Wednesday, July 24, 2013

My Librarian

I would like to write about a very special experience I had today.

I had the opportunity to meet with my childhood librarian. I went to Chaparral K-8 School in Gilbert for my 6th and 7th grade year, and Ms. McKenrick was the school's librarian. I had a closeness with her while I attended that school. She is happy, she loves to read, and I adore her. I was very sad to leave Chaparral for Utah, and she was (and still is) a very special person to me.

We met at Wendy's. My friend Mae (she arranged our little meeting) and I are broke, so this was the perfect spot. I got the sweetest hug from her, and it felt like old times. It is a little different, we are older! We talk about boys and college and the new things of life.

Ms. McKenrick is moving to the Cayman Island to live with her sweetheart. She gave us the full scoop of how they met, what he is like, and showed us cute pictures. She was glowing! She was a like a girl who had just received her first kiss, and now was telling me girlfriends.

I was taught some very important things today, that are very relevant to my life. She is leaving many things behind in Arizona. She is giving away many possessions, and her life is taking a new direction. Something so beautiful about her is her perspective. "A new chapter in my life" is what she told us this was. She was grateful for all her life experiences, and was ready to begin "a new chapter".

I felt inspired by that because my move to Utah was my new chapter. My new found faith was a new chapter. My future has so many new chapters, I look forward to my new chapters. I also see how important it is to fully appreciate the chapter I am living in, and loving look back at the history I have made.

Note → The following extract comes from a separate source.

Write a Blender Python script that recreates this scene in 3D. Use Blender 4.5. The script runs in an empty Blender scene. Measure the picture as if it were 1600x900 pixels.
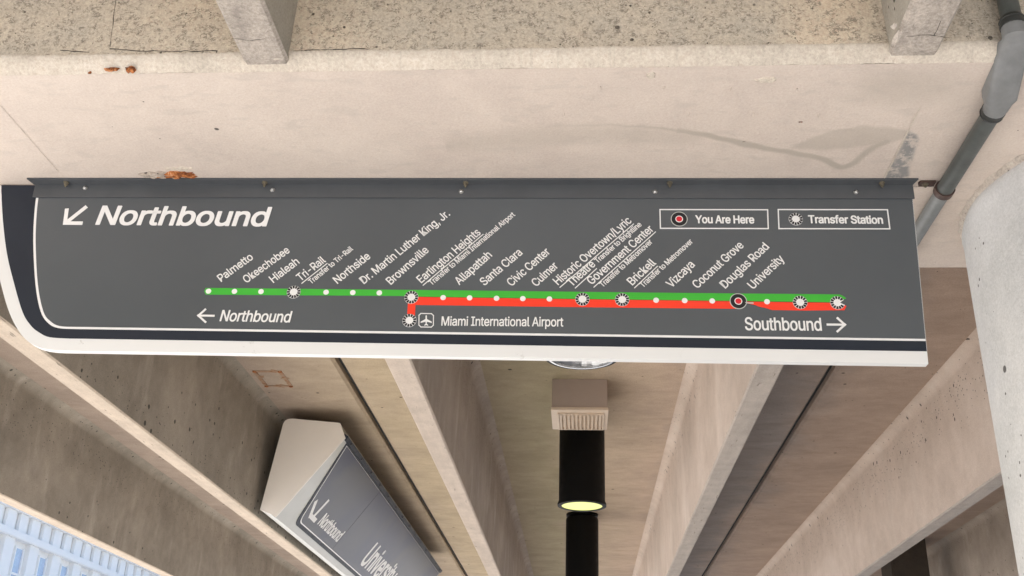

She gave me a picture and framed note that I had given four years ago, and told me her that note had sat on her office window (I believe that's where she said) everyday since I had given it to her. She also gave me a little green-gray heart. It was given to her as a gift, and says Isabel Bloom (I believe that was the creator of the sculpture) on the back. My librarian wanted to give me these things to remember her, and to have a little piece of her.

I wear little CTR rings which symbolize that I am Mormon, and she noticed them. I was hesitant to share my story. I have not been supported by many that I have told, and I can be little afraid. It took me a moment, but I shared that my experiences had lead me to my Mormon Faith. I told her I loved it. I was happy with it. My quest for spiritual knowledge had finally been taken in the correct direction. She was overjoyed for me that I had found something that fills me. She told me that she had been raised Methodist, and had converted to Catholicism (and then back to Methodist). In her life, there were trials that were very hard on her. She told us (not necessarily in these exact words) that she had been brought to Christ through her trials. I can't explain it, because the way she worded it was so beautiful. Her light reflects her faith.

I thought how my move to Utah, and trials of change in my life had broken me down almost to point where I couldn't find happines. I reflected that I had become humble enough through my pains to come to Christ, and learn of him. I desperate for comfort, that I seeked it. I found God. I found my Savior.

I feel very inspired. I want to shout to her, "Look how happy you have chosen to be! I want will to my best ability instill that as permanently in my life as possible!" I love to see her light, because it shows me that what Christ has done for me, he has done for many others precious souls. I love how she has made such a full life for herself, regardless of her struggles. I look up to her.

We will stay in touch. Our paths will cross again, especially if they are meant to. I don't feel sad, I feel happy. I feel very inspired to reflect on my personal happiness. My struggles are not forever. Christ is how I will charge through my trials, even in my weakness. I am not my weakness. I am who God has created me to be, and I am strengthened through my faith in Christ.

Ms. McKenrick, if you read this, I love you. Thank you for being instrument in the Lord's hand, and teaching me.